I've got some issues here:
(1) Various things I'm doing as a practitioner lack theoretical
background (and/or content) for various problems in them.
e.g. how does one measure per-cpu time spent waiting on io on SMP?
e.g. page replacement mixes kinds of memory, creating list searches
(2) In theory and in practice I've seen "design patterns" and a couple
other "popular" programming movements add up to nothing. Design
patterns in particular produced precisely zero useful code or
code design during its entire lifetime as designs on the level on
which its principles operate are not ever getting freshly redone.
(3) Various tidbits of theoretically motivated languages assume so much
infrastructure as to be unsuitable for various (kernel)
environments. There's a circular dependency between what some
things implement and the infrastructure assumed, which is where
the problem lies.
(4) There is no excuse for willful ignorance. Linear searches in
interrupt context and other gross inefficiencies have brought
systems down because the events triggering the poor algorithms
occurred in realtime and are generated by hardware. They
consistently livelocked boxen with sufficient cpu counts.
At any rate, the gist of all this is that even though I don't use much
in the way of theory now, I would like to use more of it, and there are
various things I wouldn't mind having that aren't universally available.
A much lower-level language (i.e. one requiring far less infrastructure)
with a decent type system and some modularity would be nice for systems
programming, which is the majority of my work, but it really just doesn't
make a difference because the work is generally concentrated on a given
preexisting system, which isn't going to get converted between languages.
And last, but not least, programming is a mathematical discipline. Even
the most dreary programming tasks are phraseable as such.
(1) hardware does not obey spec, but driver is needed
-- augment the driver's state machine to handle new error cases
(2) ridiculous code/patch merging constraints are enforced
-- analyze program structure to devise incremental merge strategy
(3) make process interaction and/or scheduling decision
-- scheduling has lots of mathematical stuff behind it
None of this is to say that I haven't made extensive and highly
beneficial use of Haskell in userspace, which I have. It is a full-
blooded substitute for perl, python, and several other "scripting"

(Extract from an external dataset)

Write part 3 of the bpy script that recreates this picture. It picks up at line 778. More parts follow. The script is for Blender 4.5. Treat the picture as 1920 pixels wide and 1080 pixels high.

languages that supposedly ride on the breadth of their libraries that
instead remains self-contained without the need for domain-specific
library knowledge, which is by all measures a great boon (substituting
general for specific knowledge). The highly general, flexible, and
expressive language semantics infrastructure negates the need for many
preassembled libraries meant to avoid tasks that are generated by the
awkwardness of expressing various idioms in less powerful languages.